Is this the exact way jitter is computed from a real phase noise plot?

No, this uses the simplified spot-noise (flat-phase-noise) approximation common on datasheets and quick estimation tools. A rigorous jitter calculation integrates the actual measured phase noise curve, which typically varies significantly across frequency offset, over the desired bandwidth using numerical integration rather than treating it as constant.

How does clock jitter affect ADC performance?

Sampling clock jitter directly limits an ADC's achievable SNR at high input frequencies, following SNR_jitter = -20*log10(2*pi*f_in*t_jitter). A 1 GHz input signal sampled with even 1 ps of RMS clock jitter caps SNR at roughly 44 dB, regardless of how good the ADC itself is, which is why high-speed ADC systems demand extremely low-jitter clock sources.

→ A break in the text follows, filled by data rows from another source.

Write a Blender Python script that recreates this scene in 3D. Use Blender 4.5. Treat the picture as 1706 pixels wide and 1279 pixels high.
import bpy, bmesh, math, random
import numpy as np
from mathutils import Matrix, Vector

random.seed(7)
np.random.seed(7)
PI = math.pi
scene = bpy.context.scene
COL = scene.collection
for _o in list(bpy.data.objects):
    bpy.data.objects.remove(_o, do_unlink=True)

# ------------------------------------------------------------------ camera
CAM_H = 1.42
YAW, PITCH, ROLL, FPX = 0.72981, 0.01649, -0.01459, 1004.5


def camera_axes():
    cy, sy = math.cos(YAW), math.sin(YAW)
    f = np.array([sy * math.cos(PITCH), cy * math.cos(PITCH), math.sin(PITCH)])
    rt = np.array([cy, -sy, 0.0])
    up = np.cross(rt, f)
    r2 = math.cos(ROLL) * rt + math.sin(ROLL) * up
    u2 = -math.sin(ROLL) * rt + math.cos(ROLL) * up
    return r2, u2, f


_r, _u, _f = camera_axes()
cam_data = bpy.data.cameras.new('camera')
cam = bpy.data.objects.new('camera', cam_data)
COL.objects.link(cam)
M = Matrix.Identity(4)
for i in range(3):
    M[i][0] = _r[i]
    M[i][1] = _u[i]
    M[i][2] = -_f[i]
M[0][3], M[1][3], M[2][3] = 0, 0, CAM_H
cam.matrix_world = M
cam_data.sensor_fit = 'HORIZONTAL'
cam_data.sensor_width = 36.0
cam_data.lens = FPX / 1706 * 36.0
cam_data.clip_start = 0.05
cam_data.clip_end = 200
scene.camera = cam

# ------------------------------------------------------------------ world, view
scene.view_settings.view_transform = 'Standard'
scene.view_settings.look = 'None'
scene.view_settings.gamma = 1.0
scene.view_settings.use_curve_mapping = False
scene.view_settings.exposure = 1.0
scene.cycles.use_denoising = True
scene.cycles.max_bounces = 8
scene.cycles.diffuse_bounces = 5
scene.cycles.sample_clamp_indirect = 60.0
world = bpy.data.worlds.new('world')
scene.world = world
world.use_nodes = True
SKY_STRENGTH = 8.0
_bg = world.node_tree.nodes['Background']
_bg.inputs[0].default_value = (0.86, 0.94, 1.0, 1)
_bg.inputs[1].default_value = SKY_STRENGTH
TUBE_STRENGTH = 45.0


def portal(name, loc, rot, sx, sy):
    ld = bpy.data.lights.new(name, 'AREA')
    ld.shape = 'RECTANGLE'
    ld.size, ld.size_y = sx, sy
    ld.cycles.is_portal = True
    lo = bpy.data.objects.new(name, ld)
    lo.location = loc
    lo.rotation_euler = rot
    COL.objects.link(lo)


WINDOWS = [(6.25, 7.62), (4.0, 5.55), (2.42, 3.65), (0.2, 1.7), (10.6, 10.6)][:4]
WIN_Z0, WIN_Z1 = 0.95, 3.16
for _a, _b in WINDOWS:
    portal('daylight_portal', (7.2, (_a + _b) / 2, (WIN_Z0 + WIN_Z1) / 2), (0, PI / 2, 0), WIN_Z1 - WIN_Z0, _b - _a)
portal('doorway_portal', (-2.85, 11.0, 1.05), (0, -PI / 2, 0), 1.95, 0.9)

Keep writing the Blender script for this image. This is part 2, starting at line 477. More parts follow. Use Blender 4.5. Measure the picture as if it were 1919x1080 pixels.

What is a typical phase noise spec for a good crystal oscillator?

A high-quality OCXO (oven-controlled crystal oscillator) might specify phase noise around -140 to -160 dBc/Hz at a 10 kHz offset, while a lower-cost XO might be -90 to -110 dBc/Hz at the same offset, roughly 50 dB (a factor of about 300 in jitter) apart.

Does a larger integration bandwidth always mean more jitter?

Yes, for a fixed (flat) phase noise level, integrating over a wider bandwidth accumulates more total noise power, increasing the resulting RMS jitter proportional to the square root of the bandwidth. This is why jitter specifications always state the integration bandwidth alongside the number itself, the same jitter figure without a bandwidth is not directly comparable across datasheets.

Can I convert time jitter back into an equivalent phase noise level?

Yes, algebraically: solving the same formula for L gives L = 10*log10(t_rms^2 * (2*pi*fc)^2 / (2*BW)). This calculator computes forward (phase noise to jitter), but the same relationship works in reverse if you already know a jitter spec and want an equivalent flat phase noise figure for comparison.